In any case, when his country belatedly joined the second World War, the now fatherless O'Hare jnr was fated to become one of its first and greatest heroes. His hour of glory came early on, in February 1942, just two months after Pearl Harbor. And in an irony his ancestors would have enjoyed, it happened at a place in the south Pacific called New Ireland. O'Hare was travelling with the aircraft carrier USS Lexington when it was attacked by Japanese bombers. Thanks to a combination of mischances, he found himself temporarily alone in an aerial dogfight against nine Japanese aircraft, but shot down or seriously damaged five of them and in the process saved the ship.

For his valour, he won the navy’s first medal of honour of the war, and a country in need of heroes welcomed him home as a celebrity. He was by all accounts an unlikely candidate – easy-going, “almost a slob”. Still, he did his round of promotional duties, and while home, also became a father, to a daughter named Kathleen.

Then he returned to the war in the Pacific and this time he wasn’t so lucky.
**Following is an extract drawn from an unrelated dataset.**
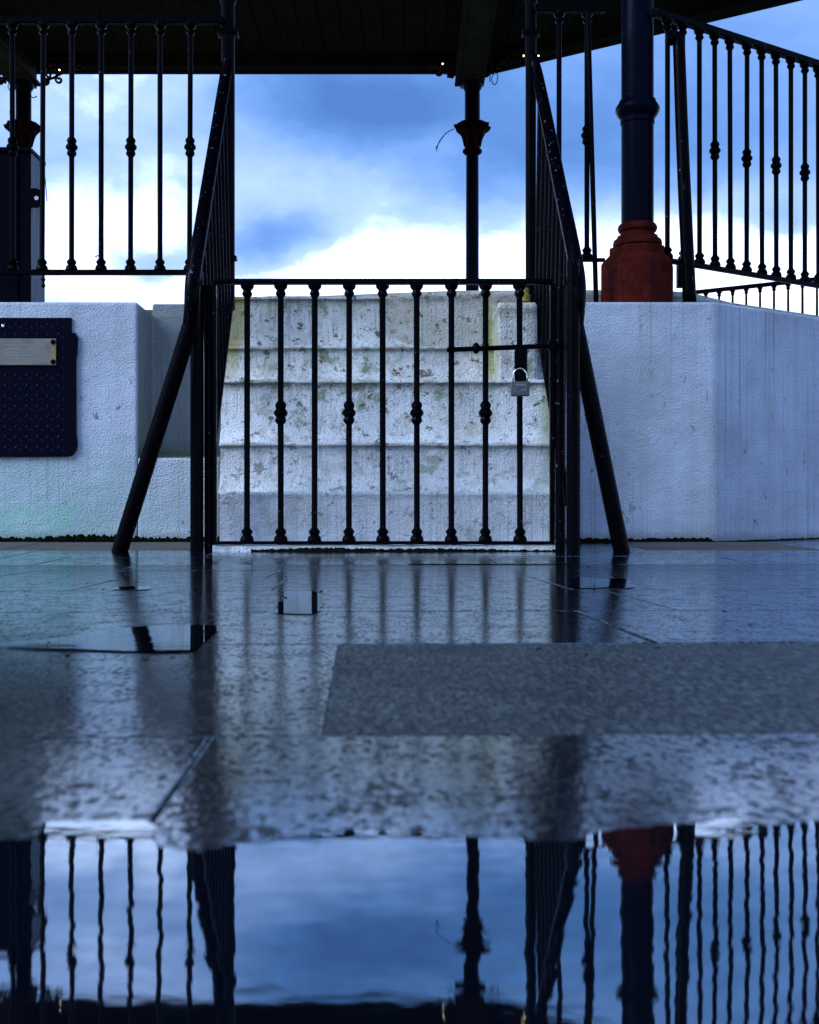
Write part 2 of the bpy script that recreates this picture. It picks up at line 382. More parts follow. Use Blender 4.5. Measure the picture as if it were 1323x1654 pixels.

Flying at night, without radar, he was shot down at sea in November 1943. His body was never found.

A popular theory about O’Hare’s courage was that it was to atone for the supposed sins of the father and purge the resultant stigma on the family. Those close to him rejected this notion, partly because his wartime behaviour was in keeping with a character formed long beforehand, and partly because they preferred to believe in O’Hare snr’s essential innocence.

Even so, it was only the family’s reluctance to have the question probed too deeply that prevented a film ever being made about O’Hare’s eminently cinematic life, despite many offers. After the war, it was left to Chicago’s Orchard Field Airport, renamed O’Hare International in 1949, to complete a “story arc” – as scriptwriters call it – that stretched from the city’s underworld to the skies.

Or maybe that was just part of a bigger story, one that started decades earlier, in Famine-era Ireland. Either way, as Chicago prepares to dye its river green again this weekend, now is a good time to remember Edward "Butch" O'Hare, American war hero, who was born in St Louis, 100 years ago today.